No siempre el problema es lo que se dice.
A veces, lo que lastima es lo que dejamos de decir.
Hay silencios que son paz… y silencios que son distancia.
Los primeros te envuelven, te hacen sentir seguro.
Los segundos se sienten como un muro que crece entre dos personas que alguna vez se entendían sin esfuerzo.
Nos enseñan a hablar, pero casi nadie nos enseña a callar bien.
A callar sin que la otra persona sienta que la estamos alejando.
A callar para escuchar, no para huir.
El silencio que hiere es ese que se instala poco a poco.
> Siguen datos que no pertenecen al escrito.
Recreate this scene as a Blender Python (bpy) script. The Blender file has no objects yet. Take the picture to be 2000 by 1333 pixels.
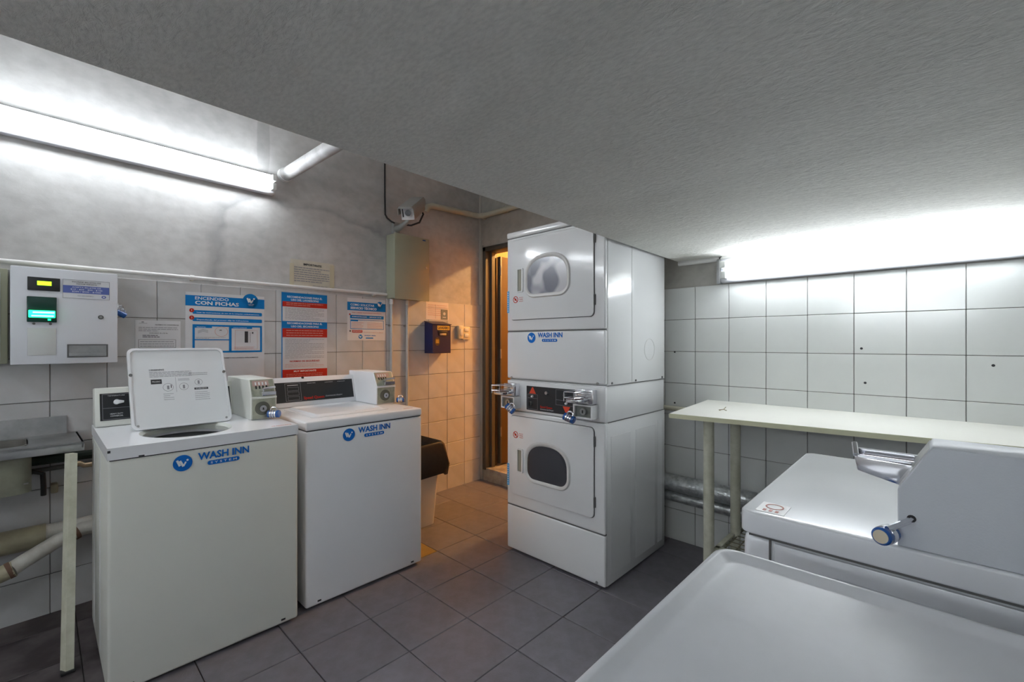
import bpy, bmesh, math, random
from mathutils import Matrix, Vector
R = math.radians
scn = bpy.context.scene
col = scn.collection
random.seed(7)

# ------------------------------------------------------------------ camera
cd = bpy.data.cameras.new('camera'); cam = bpy.data.objects.new('camera', cd); col.objects.link(cam)
cam.location = (0, 0, 1.30)
cam.rotation_euler = (R(90), 0, math.atan(830 / 875))
cd.sensor_width = 36; cd.lens = 875 / 2000 * 36
cd.shift_y = (670 - 666.5) / 2000
cd.clip_start = 0.02
scn.camera = cam
# ------------------------------------------------------------------ world, view
w = bpy.data.worlds.new('world'); scn.world = w; w.use_nodes = True
w.node_tree.nodes['Background'].inputs[0].default_value = (0.75, 0.82, 1.0, 1)
w.node_tree.nodes['Background'].inputs[1].default_value = 0.15
scn.view_settings.view_transform = 'Standard'; scn.view_settings.look = 'None'
scn.view_settings.exposure = 1.74; scn.view_settings.gamma = 1.0
scn.view_settings.use_curve_mapping = False
TUBE_LEFT = 10.5      # emission of the fluorescent tubes
TUBE_RIGHT = 6.2
TUBE_FILL = 9.0  # strength of the added fill tubes behind the camera
HALL_LAMP = 400.0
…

El que sustituye las conversaciones largas por frases cortas.
El que cambia las miradas cómplices por ojos que se evitan.
Una relación no se rompe solo por discusiones.
También se rompe por falta de palabras.
Por no decir “te extraño”, “me duele” o “esto me importa”.
Por no preguntar “¿cómo estás realmente?” cuando vemos que algo no está bien.
El silencio sano necesita confianza.
Es poder estar juntos sin hablar y aun así sentir que todo está bien.
Es compartir un café en calma, mirar el atardecer, o simplemente quedarse en el mismo cuarto sin la necesidad de llenar cada segundo con palabras.
El silencio que destruye, en cambio, es frío.
Te hace sentir que tu voz ya no tiene un lugar, que lo que digas no cambiará nada.
He aprendido que, cuando el silencio duele, es momento de hablar.
Aunque cueste.
Aunque la voz tiemble.
Aunque no sepamos cómo empezar.
Porque muchas veces, lo que salva a dos personas no es encontrar las palabras perfectas, sino tener el valor de decir las que hemos callado por demasiado tiempo.